A Crack In The Mountain Review

A Crack In The Mountain
This Vietnam-set documentary spotlights the So'n Đoòng cave, which faces potential threat from government plans to build a cable car system through its midst.

by Beth Webb |
Published on

The world’s largest cave passage plays the stage to a heated debate between tourism and environmentalism in this pristinely-captured documentary. The So'n Đoòng in Vietnam is so cavernous that it boasts its own jungle, lake and weather system, and since its discovery in 1990, only carefully orchestrated expeditions were permitted into its depths in order to preserve its stoic beauty and unique ecosystem. However, in 2014, plans were announced for a cable car system to be built through the cave, significantly boosting an impoverished local economy with a rise in tourism, but at great natural cost.
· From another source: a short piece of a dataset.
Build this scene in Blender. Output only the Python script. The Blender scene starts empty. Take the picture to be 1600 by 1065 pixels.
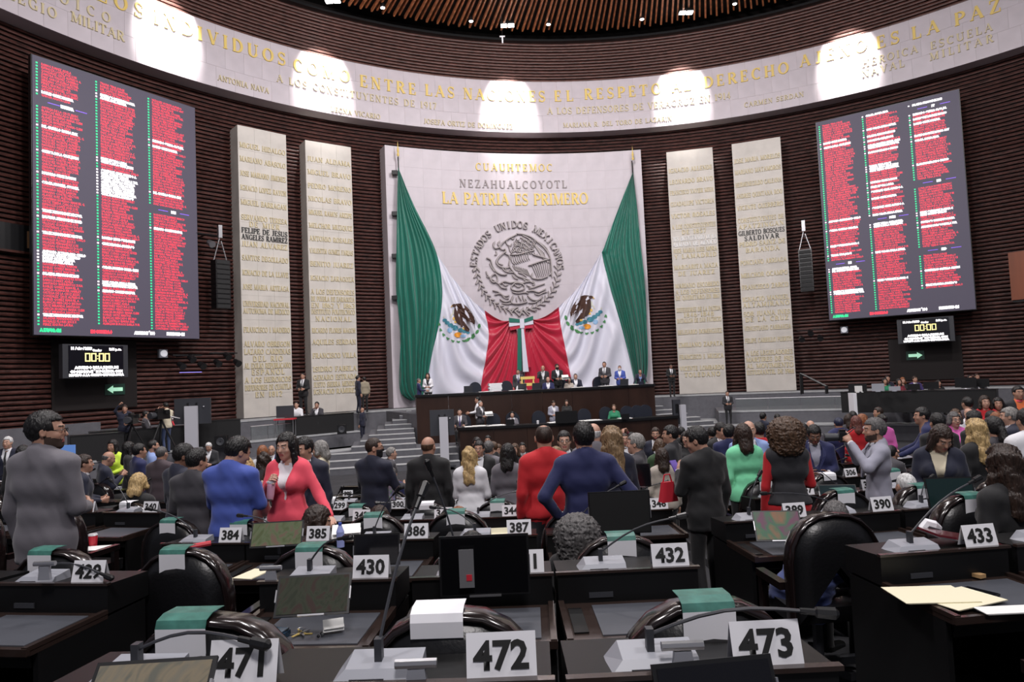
import bpy, math, random
import numpy as np
from mathutils import Vector, Matrix, Quaternion
from mathutils.bvhtree import BVHTree
random.seed(7)
PI=math.pi
# ------------------------------------------------------------ camera
EYE=3.1
FPX=1067.0; ROLL=0.0435; PITCH=math.atan(56/FPX)
scene=bpy.context.scene; col=scene.collection
cd=bpy.data.cameras.new('camera'); cd.sensor_width=36; cd.lens=FPX*36/1600; cd.clip_end=200; cd.clip_start=0.05
cam=bpy.data.objects.new('camera',cd); col.objects.link(cam); scene.camera=cam
cam.matrix_world=Matrix.Translation((0,0,EYE))@Matrix.Rotation(PI/2+PITCH,4,'X')@Matrix.Rotation(-ROLL,4,'Z')
# ------------------------------------------------------------ world, lights, exposure
w=bpy.data.worlds.new('world'); scene.world=w; w.use_nodes=True
w.node_tree.nodes['Background'].inputs[0].default_value=(.78,.8,1,1)
w.node_tree.nodes['Background'].inputs[1].default_value=0.14
vs=scene.view_settings; vs.view_transform='Standard'; vs.look='None'; vs.gamma=1; vs.use_curve_mapping=False; vs.exposure=0.0
CX,CY=4.75,13.33          # centre of the round hall
RF=23.4                   # face of the marble frieze, pillars and centre panel
RW=24.3                   # timber clad wall
def area(x,y,z,tx,ty,tz,size,power,colr=(1,.95,.95)):
    l=bpy.data.lights.new('stage_light','AREA'); l.shape='DISK'; l.size=size; l.energy=power; l.color=colr
    o=bpy.data.objects.new('stage_light',l); col.objects.link(o); o.location=(x,y,z)
    o.rotation_euler=(Vector((tx,ty,tz))-Vector((x,y,z))).to_track_quat('-Z','Y').to_euler()
    return o
def spot(x,y,z,tx,ty,tz,ang,power,blend=.3,rad=.1,colr=(1,.95,.9)):
    l=bpy.data.lights.new('ceiling_spot','SPOT'); l.spot_size=math.radians(ang); l.spot_blend=blend; l.energy=power; l.color=colr; l.shadow_soft_size=rad
    o=bpy.data.objects.new('ceiling_spot',l); col.objects.link(o); o.location=(x,y,z)
    o.rotation_euler=(Vector((tx,ty,tz))-Vector((x,y,z))).to_track_quat('-Z','Y').to_euler()
    return o
LIT=dict(
 stage=[(-3,16,19.8, -1.5,34,4, 1.6, 1120),(9,18,19.8, 4,34,4, 1.6, 1120),(2.5,23,20.2, 2,31,1.0, 1.6, 1120)],
 sides=[(-4,12,19.8,-14,25,6,1.6,1250),(14,14,19.8,18,28,6,1.6,900)],
 hall=[(-7,3,16.5,-4,9,0,2.2,950),(8,3,16.5,5,9,0,2.2,950),(0,14,18.5,0,14,0,2.5,900),(1,-4,12,0,4,1,2.0,720)])
for k in LIT:
    for a in LIT[k]: area(*a)
# ------------------------------------------------------------ pixel -> world helpers
def ray(px,py):
    dx,dy=px-800,py-532.5
    x=dx*math.cos(ROLL)-dy*math.sin(ROLL); y=dy*math.cos(ROLL)+dx*math.sin(ROLL)
    return Vector((x,FPX*math.cos(PITCH)+y*math.sin(PITCH),FPX*math.sin(PITCH)-y*math.cos(PITCH)))
def at(px,py,Y):
    r=ray(px,py); r=r*(Y/r.y); return Vector((r.x,r.y,r.z+EYE))
def atz(px,py,z):
    r=ray(px,py); r=r*((z-EYE)/r.z); return Vector((r.x,r.y,r.z+EYE))
def cyl(px,py,R):
    r=ray(px,py);a=r.x**2+r.y**2;b=-(r.x*CX+r.y*CY);c=CX*CX+CY*CY-R*R
    t=(-b+math.sqrt(b*b-a*c))/a
    return Vector((r.x*t,r.y*t,r.z*t+EYE))
def ang(p): return math.atan2(p.x-CX,p.y-CY)      # 0 = straight ahead, + to the right
def pol(a,R,z): return Vector((CX+R*math.sin(a),CY+R*math.cos(a),z))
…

It’s a documentary of two halves: the first set almost exclusively in the cave, establishing its sheer vastness and charting the explorers hoping to uncover more of its secrets. The second plunges into the human-interest aspect of the story, with filmmaker Alastair Evans toggling between Vietnamese locals, environmental activists and British researchers, each with a stake in the cave’s future.

Measured and empathetic storytelling that above all else leaves a lasting message.

Gorgeously shot though the first chapter is, it lands as a by-the-numbers account of nature at its most awe-inspiring that lacks inventiveness. It’s when it shifts gears that the film picks up momentum, thanks largely to a group of impassioned local campaigners dedicated to exposing government conspiracies about its cable car plans while spreading global awareness of the cave’s environmental importance. One scene shows a leading activist breathlessly describing the first-hand experience of standing in the cave’s darkness during a TED Talk, imagining aloud that this is what the afterlife could feel like.

On-the-ground interviews with locals, however, lay bare the struggles of the Quảng Bình province which, following American bombings in the Vietnam war, has barely been redeveloped since the 1990s, and how the boost in tourism could lead to a significantly better quality of life. It’s this measured and empathetic storytelling that above all else leaves a lasting message.

An often-stunning glimpse at a true natural wonder, that finds its voice through the local people fighting for and against its monetisation.